How is it unfair to be fair? How is it unjust to be just?
 
How is it unfair to be fair? How is it unjust to be just?
Is it fair to compete in a market economy using deliberately anti-competitive practices like buying out the rail business your competition uses and closing it down? Is it just to pollute the air to produce your goods and ignore the potential enviornmental or health effects? Is taking a man's life because he did not make a decision fair? Is intentionally destroying civilization knowing full well that innocent children will starve just?

Such complicated moral issues may at first seem difficult to sort out. How can you always know what is fair and just and act accordingly? Thinking about the complexities of a particular situation is for the sniveling non-Objectivists.

Just remember the one simple question: WWARD?
 
Yet Rand doesn't suggest exploiting people to reach the goal. Quite the opposite -- the "goal" is to let those who are capable of reaching any goal to do so.

Yes - and **** those who can´t. The "Dagny and the guard" episode shows clearly that, according to Rand, if you want something, and somebody else stands in the way, it´s perfectly okay to kill him.

How is it unfair to be fair? How is it unjust to be just?

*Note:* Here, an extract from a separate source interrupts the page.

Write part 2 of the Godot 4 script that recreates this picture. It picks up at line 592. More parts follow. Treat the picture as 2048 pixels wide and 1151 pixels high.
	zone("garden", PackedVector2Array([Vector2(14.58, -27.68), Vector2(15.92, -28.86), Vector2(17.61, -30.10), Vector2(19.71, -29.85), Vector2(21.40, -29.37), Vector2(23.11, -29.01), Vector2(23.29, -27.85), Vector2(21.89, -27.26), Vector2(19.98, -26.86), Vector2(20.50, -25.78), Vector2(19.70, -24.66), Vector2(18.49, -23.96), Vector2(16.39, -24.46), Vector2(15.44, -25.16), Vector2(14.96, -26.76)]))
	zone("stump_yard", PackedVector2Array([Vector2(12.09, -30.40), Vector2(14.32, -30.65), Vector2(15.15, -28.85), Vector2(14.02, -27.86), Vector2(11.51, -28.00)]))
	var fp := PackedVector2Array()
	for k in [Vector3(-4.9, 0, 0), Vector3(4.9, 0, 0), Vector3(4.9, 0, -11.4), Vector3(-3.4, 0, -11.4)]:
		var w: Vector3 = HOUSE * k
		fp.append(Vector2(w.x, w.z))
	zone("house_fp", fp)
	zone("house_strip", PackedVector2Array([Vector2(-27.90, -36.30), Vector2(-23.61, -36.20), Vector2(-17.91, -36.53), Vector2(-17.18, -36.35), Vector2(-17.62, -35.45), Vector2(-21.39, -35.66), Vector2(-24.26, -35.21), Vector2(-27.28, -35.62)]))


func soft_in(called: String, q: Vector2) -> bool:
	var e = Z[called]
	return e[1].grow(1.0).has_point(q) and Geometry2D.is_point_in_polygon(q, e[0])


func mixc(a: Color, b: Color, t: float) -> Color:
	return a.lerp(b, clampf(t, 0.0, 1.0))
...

What do fairness and justice have to do with Rand´s mindset. "Do what you want, take what you want, kill whom you want" is neither fair nor just.
 
Yes - and **** those who can´t. The "Dagny and the guard" episode shows clearly that, according to Rand, if you want something, and somebody else stands in the way, it´s perfectly okay to kill him.
Wrong.

Either you're willfully misunderstanding the point, or you're too dumb to have a meaningful conversation with.
 
Yet Rand doesn't suggest exploiting people to reach the goal. Quite the opposite -- the "goal" is to let those who are capable of reaching any goal to do so.

How is it unfair to be fair? How is it unjust to be just?

Does Rand insist that, to reach your goal, you can't hurt anyone else?